Rabbi Nachman began this tale with a warning: "You might think I will tell you everything and that you will be able to understand." He would not. And they would not.

A king who had won many wars threw a grand banquet to celebrate his victories. There was music, comedy, and elaborate parodies of every nation's customs—their mannerisms, their dress, their speech. The performers mocked the Turks, the Europeans, and probably the Jews as well. The king followed along in a book that cataloged the customs of every nation in the world, checking the parodies against their sources.

While the king was poring over the book, he noticed something on the edge of the page: a spider, crawling toward a fly.

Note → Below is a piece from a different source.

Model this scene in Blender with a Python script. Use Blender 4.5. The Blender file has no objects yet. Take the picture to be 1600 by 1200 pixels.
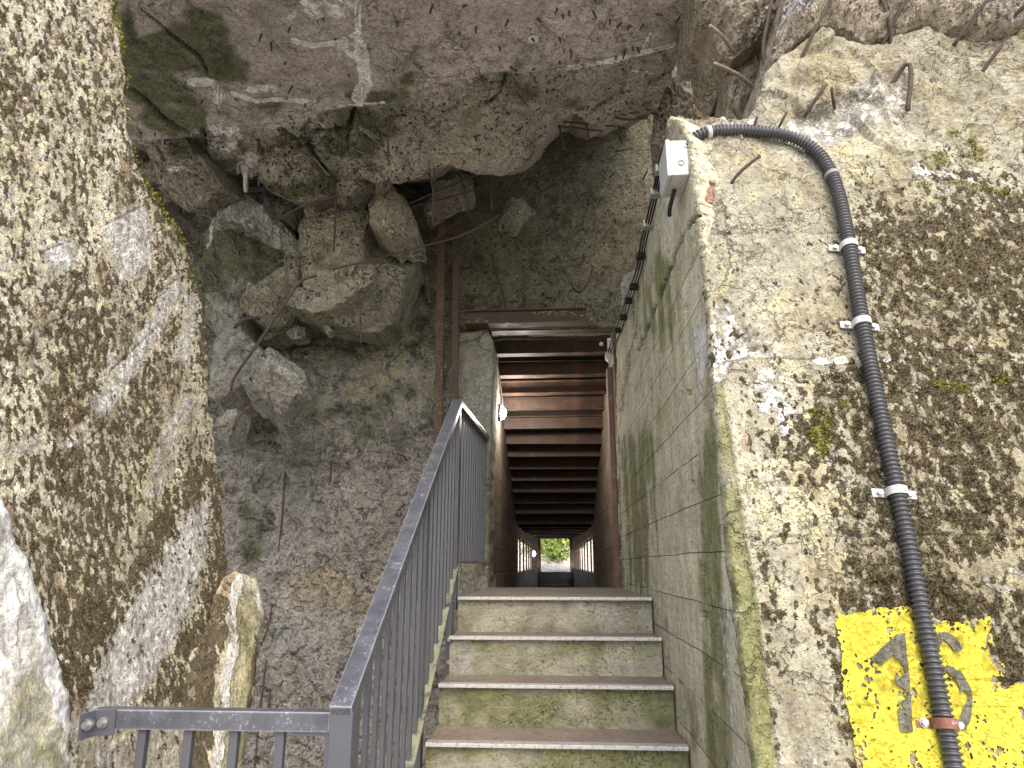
import bpy, bmesh, math, random
import numpy as np
from mathutils import Vector, noise as mn
from mathutils.geometry import delaunay_2d_cdt
random.seed(7); rng = np.random.default_rng(7)
sc = bpy.context.scene
R_ = math.radians

# ------------------------------------------------------------------ camera
EYE = np.array([0.0, 0.0, 1.6]); FPX = 1050.0
TH = math.atan(280/FPX); PS = math.atan(68/FPX*math.cos(TH))
Fv = np.array([-math.sin(PS)*math.cos(TH), math.cos(PS)*math.cos(TH), math.sin(TH)])
Rv = np.array([math.cos(PS), math.sin(PS), 0.0]); Uv = np.cross(Rv, Fv)
cam = bpy.data.objects.new('camera', bpy.data.cameras.new('camera'))
sc.collection.objects.link(cam); sc.camera = cam
cam.data.sensor_fit = 'HORIZONTAL'; cam.data.sensor_width = 36
cam.data.lens = 36*FPX/1600; cam.data.clip_start = 0.05; cam.data.clip_end = 2000
cam.location = EYE; cam.rotation_euler = (math.pi/2+TH, 0, PS)
# ------------------------------------------------------------------ light
SUN_EL, SUN_AZ = R_(50), R_(166)          # azimuth measured clockwise from +Y
w = bpy.data.worlds.new('World'); sc.world = w; w.use_nodes = True
wn = w.node_tree.nodes; sky = wn.new('ShaderNodeTexSky'); sky.sky_type = 'NISHITA'
sky.sun_disc = False; sky.sun_elevation = SUN_EL; sky.sun_rotation = SUN_AZ
sky.air_density = 1.0; sky.dust_density = 4.0; sky.ozone_density = 0.6
wn['Background'].inputs[1].default_value = 0.15
w.node_tree.links.new(sky.outputs[0], wn['Background'].inputs[0])
sl = bpy.data.lights.new('sun', 'SUN'); sl.energy = .6; sl.angle = R_(60); sl.color = (1, .95, .87)
so = bpy.data.objects.new('sun', sl); sc.collection.objects.link(so)
sd = Vector((math.sin(SUN_AZ)*math.cos(SUN_EL), math.cos(SUN_AZ)*math.cos(SUN_EL), math.sin(SUN_EL)))
so.rotation_euler = sd.to_track_quat('Z', 'Y').to_euler(); so.location = (0, -6, 9)
sc.view_settings.view_transform = 'Standard'; sc.view_settings.look = 'None'
sc.view_settings.exposure = 1.68; sc.view_settings.gamma = 1
sc.cycles.diffuse_bounces = 6; sc.cycles.max_bounces = 8

# ------------------------------------------------------------------ helpers
def rays(P):
    P = np.asarray(P, float).reshape(-1, 2)
    u = (P[:, 0]-800)/FPX; v = (600-P[:, 1])/FPX
    D = Fv[None]+u[:, None]*Rv+v[:, None]*Uv
    return D/D[:, 1:2]
def at(px, py, Y): return EYE+rays([(px, py)])[0]*Y
def on_plane(px, py, p0, n):
    D = rays([(px, py)])[0]; n = np.asarray(n, float)
    return EYE+D*(np.dot(np.asarray(p0)-EYE, n)/np.dot(D, n))
def project(Wd):
    q = np.asarray(Wd)-EYE; f = q@Fv
    return np.stack([800+FPX*(q@Rv)/f, 600-FPX*(q@Uv)/f], 1)
def smooth(a, b, x):
    t = np.clip((x-a)/(b-a), 0, 1); return t*t*(3-2*t)
def seg_dist(P, A, B):
    d = B-A; L = (d*d).sum()+1e-9
    t = np.clip(((P-A)@d)/L, 0, 1)
    return np.sqrt(((P-A-t[:, None]*d)**2).sum(1))
def line_dist(P, pts, closed=False):
    pts = np.asarray(pts, float); r = np.full(len(P), 1e9); k = len(pts)
    for i in range(k if closed else k-1): r = np.minimum(r, seg_dist(P, pts[i], pts[(i+1) % k]))
    return r
def inside(P, poly):
    poly = np.asarray(poly, float); c = np.zeros(len(P), bool); k = len(poly); x, y = P[:, 0], P[:, 1]
    for i in range(k):
        a, b = poly[i], poly[i-1]
        if a[1] == b[1]: continue
        m = ((a[1] > y) != (b[1] > y)) & (x < (b[0]-a[0])*(y-a[1])/(b[1]-a[1])+a[0]); c ^= m
    return c
def sdp(P, poly):                      # >0 inside
    d = line_dist(P, poly, True); return np.where(inside(P, poly), d, -d)
def fb(W, s, o=4, off=0.0):           # fractal noise about -1..1 on points
    s = np.asarray(s, float)*np.ones(3); Q = W*s+off
    return np.array([mn.fractal(Vector(q), 1.0, 2.1, o) for q in Q])
def ridged(W, s, off=0.0):
    Q = W*s+off; return np.array([abs(mn.fractal(Vector(q), 1.0, 2.0, 4)) for q in Q])
def vor(W, s, off=0.0):
    Q = W*np.asarray(s)+off; out = np.empty(len(Q))
    for i, q in enumerate(Q):
        d = mn.voronoi(Vector(q))[0]; out[i] = d[1]-d[0]
    return out
def cell(W, s, off=0.0):
    """blocky facets: every voronoi cell its own height"""
    Q = W*np.asarray(s)+off; out = np.empty(len(Q))
    for i, q in enumerate(Q):
        p = mn.voronoi(Vector(q))[1][0]; v = mn.cell_vector(p*7.3)
        d = Vector(q)-p; out[i] = v[0]-.5+.9*(d.x*(v[1]-.5)+d.z*(v[2]-.5)+d.y*(v[0]-.5))
    return out

def link(o, parent=None):
    sc.collection.objects.link(o)
    if parent is not None: o.parent = parent
    return o
def wloc(o):
    l = Vector(o.location)
    while o.parent: o = o.parent; l += Vector(o.location)
    return l
def tag(o, label, cat, group=None):
    o['label'] = label; o['category'] = cat
    if group: o['group'] = group
    return o
def setting(o, kind='structure'): o['kind'] = kind; return o
def empty(name, loc, label, cat, group=None):
    o = bpy.data.objects.new(name, None); o.location = loc; o.empty_display_size = .1; link(o)
    return tag(o, label, cat, group)
def mk(name, V, F, mat, parent=None, smooth_=True, attrs=None, recalc=True):
    V = np.asarray(V, float)
    if parent is None: org = np.array([V[:, 0].mean(), V[:, 1].mean(), V[:, 2].min()]); loc = org
    else: org = np.array(V.mean(0)); loc = org-np.array(wloc(parent))
    me = bpy.data.meshes.new(name); me.from_pydata((V-org).tolist(), [], F); me.update()
    if recalc:
        bm = bmesh.new(); bm.from_mesh(me); bmesh.ops.recalc_face_normals(bm, faces=bm.faces); bm.to_mesh(me); bm.free()
    if smooth_: me.shade_smooth()
    for k, a in (attrs or {}).items():
        at_ = me.attributes.new(k, 'FLOAT', 'POINT'); at_.data.foreach_set('value', np.asarray(a, np.float32))
    if mat: me.materials.append(mat)
    o = bpy.data.objects.new(name, me); o.location = loc
    return link(o, parent)

class MB:
    def __init__(s): s.V = []; s.F = []
    def add(s, V, F):
        k = len(s.V); s.V += [tuple(v) for v in V]; s.F += [tuple(i+k for i in f) for f in F]; return s
    def box(s, a, b, bev=0.0):
        bm = bmesh.new(); bmesh.ops.create_cube(bm, size=1)
        a = np.asarray(a, float); b = np.asarray(b, float)
        for v in bm.verts: v.co = Vector((a+b)/2+np.array(v.co)*(b-a))
        if bev: bmesh.ops.bevel(bm, geom=bm.edges[:], offset=bev, segments=2, profile=.6, affect='EDGES')
        bm.verts.index_update(); s.add([v.co[:] for v in bm.verts], [[v.index for v in f.verts] for f in bm.faces]); bm.free(); return s
    def bar(s, A, B, w_, h_, up=(0, 0, 1), bev=0.0, endA=None, endB=None):
        A = Vector(A); B = Vector(B); d = (B-A); L = d.length; d.normalize()
        r = d.cross(Vector(up)).normalized(); u = r.cross(d)
        bm = bmesh.new(); bmesh.ops.create_cube(bm, size=1)
        for v in bm.verts: v.co = Vector((v.co.x*w_, v.co.y*L, v.co.z*h_))
        if bev: bmesh.ops.bevel(bm, geom=bm.edges[:], offset=bev, segments=2, profile=.6, affect='EDGES')
        m = (A+B)/2; bm.verts.index_update()
        s.add([(m+r*v.co.x+d*v.co.y+u*v.co.z)[:] for v in bm.verts], [[v.index for v in f.verts] for f in bm.faces]); bm.free(); return s
    def tube(s, pts, rad, seg=8, cap=True):
        pts = [Vector(p) for p in pts]; k = len(pts); rad = rad if hasattr(rad, '__len__') else [rad]*k
        t0 = (pts[1]-pts[0]).normalized(); ref = Vector((0, 0, 1)) if abs(t0.z) < .9 else Vector((1, 0, 0))
        nrm = t0.cross(ref).normalized(); V = []; F = []
        for i, p in enumerate(pts):
            t = (pts[min(i+1, k-1)]-pts[max(i-1, 0)]).normalized()
            nrm = (nrm-t*nrm.dot(t)).normalized(); b = t.cross(nrm)
            for j in range(seg):
                a = 2*math.pi*j/seg; V.append(p+(nrm*math.cos(a)+b*math.sin(a))*rad[i])
        for i in range(k-1):
            for j in range(seg):
                a = i*seg+j; c = i*seg+(j+1) % seg; F.append((a, c, c+seg, a+seg))
        if cap: F.append(tuple(range(seg))[::-1]); F.append(tuple((k-1)*seg+j for j in range(seg)))
        return s.add(V, F)
    def build(s, name, mat, parent=None, smooth_=False): return mk(name, s.V, s.F, mat, parent, smooth_)
def chaikin(pts, n=2):
    pts = [np.asarray(p, float) for p in pts]
    for _ in range(n):
        q = [pts[0]]
        for a, b in zip(pts[:-1], pts[1:]): q += [.75*a+.25*b, .25*a+.75*b]
        pts = q+[pts[-1]]
    return pts
def resample(pts, step):
    pts = np.asarray(pts, float); d = np.r_[0, np.cumsum(np.linalg.norm(np.diff(pts, axis=0), axis=1))]
    t = np.linspace(0, d[-1], max(2, int(d[-1]/step)+1))
    return np.stack([np.interp(t, d, pts[:, i]) for i in range(pts.shape[1])], 1)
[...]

The spider crept closer. Just as it was about to reach the fly, the wind lifted the page. The spider lost its path and turned around, as if it had never been interested in the first place. The page settled. The spider approached again. Again the wind lifted the page. This happened several times—approach, interruption, retreat, approach again. Each time, the spider feigned indifference, as though it had no interest in the fly whatsoever.

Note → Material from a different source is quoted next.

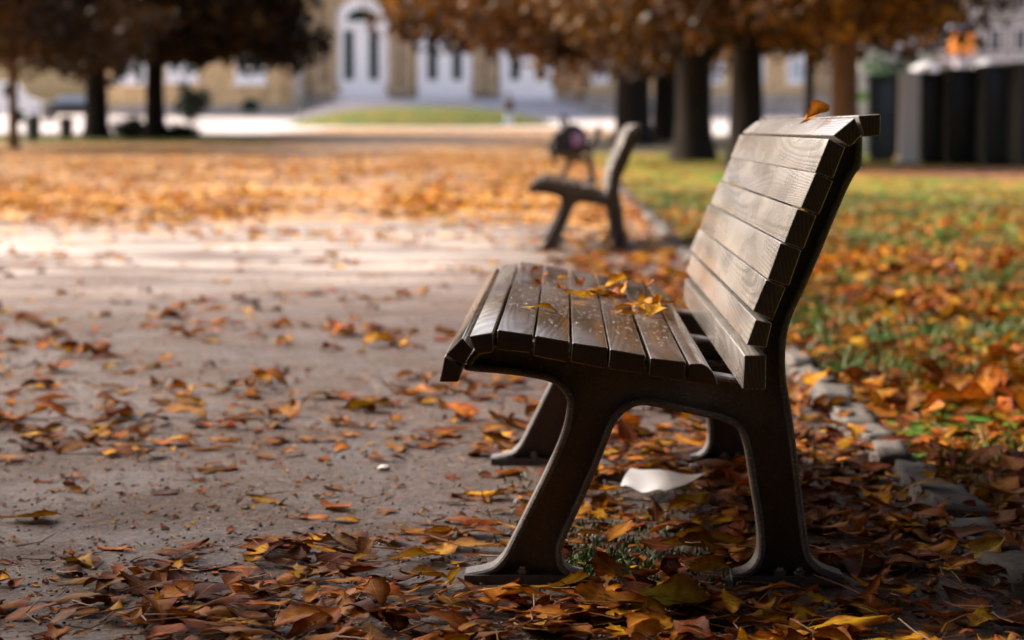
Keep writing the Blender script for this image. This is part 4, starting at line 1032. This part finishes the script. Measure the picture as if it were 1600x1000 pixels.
# ------------------------------------------------------------------ gravel stones and grass
def pebbles():
    rg = np.random.default_rng(8); n = 9000; y = 3.0+rg.random(n)**1.5*6; x = rg.uniform(-1, 1, n)*(.24*y+.2); k = x < kerb_x(y)-.05; x, y = x[k], y[k]; n = len(x)
    bm = bmesh.new(); bmesh.ops.create_icosphere(bm, subdivisions=1, radius=1); V = np.array([v.co[:] for v in bm.verts]); Fa = np.array([[v.index for v in f.verts] for f in bm.faces]); bm.free()
    r = rg.uniform(.0012, .0045, n)*np.where(rg.random(n) < .04, 1.8, 1)
    W = V[None]*r[:, None, None]*rg.uniform(.65, 1.2, (n, 1, 3))*rg.uniform(.85, 1.15, (n, len(V), 1)); W[..., 2] *= .7; W += np.stack([x, y, r*.2], 1)[:, None]
    F = (Fa[None]+(np.arange(n)*len(V))[:, None, None]).reshape(-1, 3); me = bpy.data.meshes.new('gravel'); nv = n*len(V)
    me.vertices.add(nv); me.vertices.foreach_set('co', W.astype(np.float32).ravel()); me.loops.add(F.size); me.loops.foreach_set('vertex_index', F.astype(np.int32).ravel())
    me.polygons.add(len(F)); me.polygons.foreach_set('loop_start', np.arange(0, F.size, 3, dtype=np.int32)); me.update()
    a = me.attributes.new('leafcol', 'FLOAT_COLOR', 'POINT'); g = rg.uniform(.05, .38, n)**1.2; c = np.stack([g, g*.9, g*.86, np.ones(n)], 1); a.data.foreach_set('color', np.repeat(c, len(V), 0).astype(np.float32).ravel())
    t = NT('pebble'); at_ = t.n('Attribute', attribute_name='leafcol'); me.materials.append(t.out(at_.outputs['Color'], .55, None, .45))
    o = bpy.data.objects.new('gravel', me); COL.objects.link(o); tag(o, 'loose grit and small stones on the path', 'gravel', kind='stuff')
pebbles()
def grass():
    rg = np.random.default_rng(18); xs, ys, hs = [], [], []
    n = 52000; y = 3.1+rg.random(n)**1.3*24; x = kerb_x(y)+.06+rg.random(n)*(.25*y+.6-kerb_x(y)).clip(.1)
    k = vnoise(x, y, 1.6)+.25*vnoise(x, y, 5) > .62; xs.append(x[k]); ys.append(y[k]); hs.append(rg.uniform(.025, .075, k.sum()))
    for px, py, sx, sy, m_ in ((950, 850, .16, .30, 900), (1000, 890, .12, .12, 500), (930, 880, .08, .12, 350), (1335, 890, .04, .04, 90), (900, 890, .05, .08, 200), (1110, 760, .15, .15, 200), (870, 760, .1, .2, 180)):
        X_, Y_ = gp(px, py); xs.append(X_+rg.normal(0, sx*.6, m_)); ys.append(Y_+rg.normal(0, sy*.6, m_)); hs.append(rg.uniform(.005, .017, m_))
    x, y, h = map(np.concatenate, (xs, ys, hs)); n = len(x); w_ = rg.uniform(.0010, .0022, n)*(1+y/14); th = rg.uniform(0, 6.28, n); ln = rg.normal(0, .5, (n, 2))*h[:, None]
    dx, dy = np.cos(th)*w_, np.sin(th)*w_; o3 = np.zeros((n, 5, 3)); z0 = np.zeros(n)
    o3[:, 0] = np.stack([x-dx, y-dy, z0], 1); o3[:, 1] = np.stack([x+dx, y+dy, z0], 1)
    o3[:, 2] = np.stack([x+dx*.7+ln[:, 0]*.35, y+dy*.7+ln[:, 1]*.35, h*.6], 1); o3[:, 3] = np.stack([x-dx*.7+ln[:, 0]*.35, y-dy*.7+ln[:, 1]*.35, h*.6], 1); o3[:, 4] = np.stack([x+ln[:, 0], y+ln[:, 1], h], 1)
    me = bpy.data.meshes.new('grass_blades'); me.vertices.add(5*n); me.vertices.foreach_set('co', o3.astype(np.float32).ravel())
    b = (np.arange(n)*5)[:, None]; lp = np.concatenate([b+0, b+1, b+2, b+3, b+3, b+2, b+4], 1).astype(np.int32)
    me.loops.add(7*n); me.loops.foreach_set('vertex_index', lp.ravel()); me.polygons.add(2*n); st = np.stack([np.arange(n)*7, np.arange(n)*7+4], 1).astype(np.int32).ravel(); me.polygons.foreach_set('loop_start', st); me.update()
    a = me.attributes.new('leafcol', 'FLOAT_COLOR', 'POINT'); g = rg.uniform(.6, 1.6, n); yel = rg.random(n)*.5; c = np.stack([(.035+.05*yel)*g, .10*g, .008*g, np.ones(n)], 1); a.data.foreach_set('color', np.repeat(c, 5, 0).astype(np.float32).ravel())
    me.materials.append(M_BLADE); o = bpy.data.objects.new('grass_blades', me); COL.objects.link(o); tag(o, 'short green grass blades between the fallen leaves', 'grass', kind='stuff')
grass()

def drops():
    rg = np.random.default_rng(5); n = 380; tops = [(SEAT[i][0], SEAT[i][1]) for i in range(2, 8)]
    bm = bmesh.new(); bmesh.ops.create_icosphere(bm, subdivisions=2, radius=1); V = np.array([v.co[:] for v in bm.verts]); Fa = [[v.index for v in f.verts] for f in bm.faces]; bm.free()
    vs = []; fs = []
    for i in range(n):
        (u0, z0), (u1, z1) = tops[rg.integers(0, len(tops))]; t = rg.uniform(.08, .92); v = abs(rg.normal(.45, .40)); 
        if v > 1.5: continue
        r = rg.uniform(.0007, .0021)*(1.6 if rg.random() < .1 else 1); x, y, z = bench_pt(u0+(u1-u0)*t, v, z0+(z1-z0)*t)
        W = V*np.array([r*rg.uniform(.8, 1.3), r*rg.uniform(.8, 1.4), r*.55])+np.array([x, y, z+r*.1]); k = len(vs); vs += W.tolist(); fs += [[a+k for a in f] for f in Fa]
    me = bpy.data.meshes.new('water_drops'); me.from_pydata(vs, [], fs)
    for p in me.polygons: p.use_smooth = True
    t = NT('rain_water'); t.set(t.b.inputs['Transmission Weight'], .85); t.set(t.b.inputs['IOR'], 1.33); me.materials.append(t.out((.95, .95, .95), .03, None, .8))
    o = bpy.data.objects.new('water_drops', me); COL.objects.link(o); tag(o, 'rain drops beaded on the near bench seat', 'water drops', kind='stuff')
drops()

def stalks():
    rg = np.random.default_rng(12); m = MB(); n = 900; y = 3.1+4.5*rg.random(n)**1.3; x = rg.uniform(-1, 1, n)*(.235*y+.2); d = density(x, y); k = rg.random(n)*160 < d+12
    for xx, yy, dd in zip(x[k], y[k], d[k]):
        if abs(yy-3.76) < .12 and -.2 < xx < .66: continue
        L = rg.uniform(.03, .11); th = rg.uniform(0, 6.28); b = rg.normal(0, .25)*L; z = rg.uniform(.004, .008+min(dd, 200)/200*.03); e = rg.uniform(0, .02)
        c, s_ = math.cos(th), math.sin(th); r = rg.uniform(.0007, .0013)
        m.tube([(xx, yy, z), (xx+c*L*.5-s_*b, yy+s_*L*.5+c*b, z+e*.4), (xx+c*L, yy+s_*L, z+e)], [r*1.6, r, r*.8], 5, cap=False)
    o = m.build('leaf_stalks', plain('stalk_brown', (.22, .10, .03), .6, .5, 9)); tag(o, 'thin brown leaf stalks and twigs lying among the leaves', 'leaf stalks', kind='stuff')
stalks()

Finally, the spider got one foot onto the page. The wind lifted it once more, but this time the spider held on. The page pressed down—and the spider was caught between one page and another. It crawled deeper and deeper into the book, burrowing between the pages, until nothing whatsoever was left of it. It had been swallowed by the text itself.

"And the fly—I will not tell you what happened to it," Rabbi Nachman said.

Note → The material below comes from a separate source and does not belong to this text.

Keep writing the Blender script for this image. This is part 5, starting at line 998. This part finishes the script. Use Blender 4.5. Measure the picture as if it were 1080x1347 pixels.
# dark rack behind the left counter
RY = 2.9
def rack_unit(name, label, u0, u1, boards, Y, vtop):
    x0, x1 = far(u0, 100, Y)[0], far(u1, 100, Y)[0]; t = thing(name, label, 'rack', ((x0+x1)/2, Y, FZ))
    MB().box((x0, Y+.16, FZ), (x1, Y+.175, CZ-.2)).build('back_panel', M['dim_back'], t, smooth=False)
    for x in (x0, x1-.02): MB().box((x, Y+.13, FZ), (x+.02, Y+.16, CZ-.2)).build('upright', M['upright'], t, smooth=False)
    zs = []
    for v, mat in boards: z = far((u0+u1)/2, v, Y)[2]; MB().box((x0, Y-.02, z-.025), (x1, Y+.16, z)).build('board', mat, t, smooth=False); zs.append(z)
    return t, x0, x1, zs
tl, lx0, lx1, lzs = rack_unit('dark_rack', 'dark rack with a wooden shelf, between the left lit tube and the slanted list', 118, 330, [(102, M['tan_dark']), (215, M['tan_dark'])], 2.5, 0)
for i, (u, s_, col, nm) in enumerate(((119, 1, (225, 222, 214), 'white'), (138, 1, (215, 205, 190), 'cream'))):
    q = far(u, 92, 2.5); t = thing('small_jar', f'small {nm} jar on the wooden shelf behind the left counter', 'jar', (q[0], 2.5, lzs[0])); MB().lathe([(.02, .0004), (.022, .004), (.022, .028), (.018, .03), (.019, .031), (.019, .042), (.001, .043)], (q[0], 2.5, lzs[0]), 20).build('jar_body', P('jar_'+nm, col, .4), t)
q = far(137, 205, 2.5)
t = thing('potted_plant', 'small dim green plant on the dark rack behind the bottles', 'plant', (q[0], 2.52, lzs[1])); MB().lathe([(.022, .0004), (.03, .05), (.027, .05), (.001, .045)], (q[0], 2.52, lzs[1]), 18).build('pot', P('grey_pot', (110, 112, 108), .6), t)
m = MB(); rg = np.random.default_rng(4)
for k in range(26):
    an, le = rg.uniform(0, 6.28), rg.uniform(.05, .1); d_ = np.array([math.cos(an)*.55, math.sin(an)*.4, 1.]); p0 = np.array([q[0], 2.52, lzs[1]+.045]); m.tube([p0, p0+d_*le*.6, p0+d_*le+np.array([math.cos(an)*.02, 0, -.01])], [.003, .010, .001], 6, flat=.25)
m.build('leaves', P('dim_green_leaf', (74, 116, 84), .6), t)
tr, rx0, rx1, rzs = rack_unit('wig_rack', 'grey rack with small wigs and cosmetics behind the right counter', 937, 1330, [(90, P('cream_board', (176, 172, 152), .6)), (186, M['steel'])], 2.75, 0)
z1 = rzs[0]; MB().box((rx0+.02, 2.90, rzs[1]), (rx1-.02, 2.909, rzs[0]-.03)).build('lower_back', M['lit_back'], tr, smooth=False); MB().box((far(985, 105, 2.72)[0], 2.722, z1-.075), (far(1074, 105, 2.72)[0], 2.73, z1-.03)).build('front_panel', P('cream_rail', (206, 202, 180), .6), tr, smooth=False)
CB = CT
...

The king watched all of this with astonishment. He understood instinctively that this was not a random event. It was a vision, a message from another realm. His ministers noticed the king staring intently at the book and tried to see what he was looking at, but there was nothing visible—the spider had vanished into the pages, leaving no trace.

Rabbi Nachman announced that this story contained the account of his great journey to Navritch, Zaslav, Dubno, and Brody—a physical trip that carried deep spiritual significance. He offered no further explanation. The fly and the spider are forces in the upper worlds, locked in a pursuit that spans the entirety of creation. The wind that lifts the page is divine intervention, delaying the collision between predator and prey. The book is the book of creation itself, containing the identity and destiny of every nation. And the spider that climbs into the book and vanishes is consumed by the very text it was trying to cross—swallowed by the story of the world.

Rabbi Nachman refused to say more. He said only that the king understood, and left it there. The tale remains one of the most enigmatic in all of Chassidic literature—a story that declares its own incomprehensibility and dares the listener to accept it without resolution.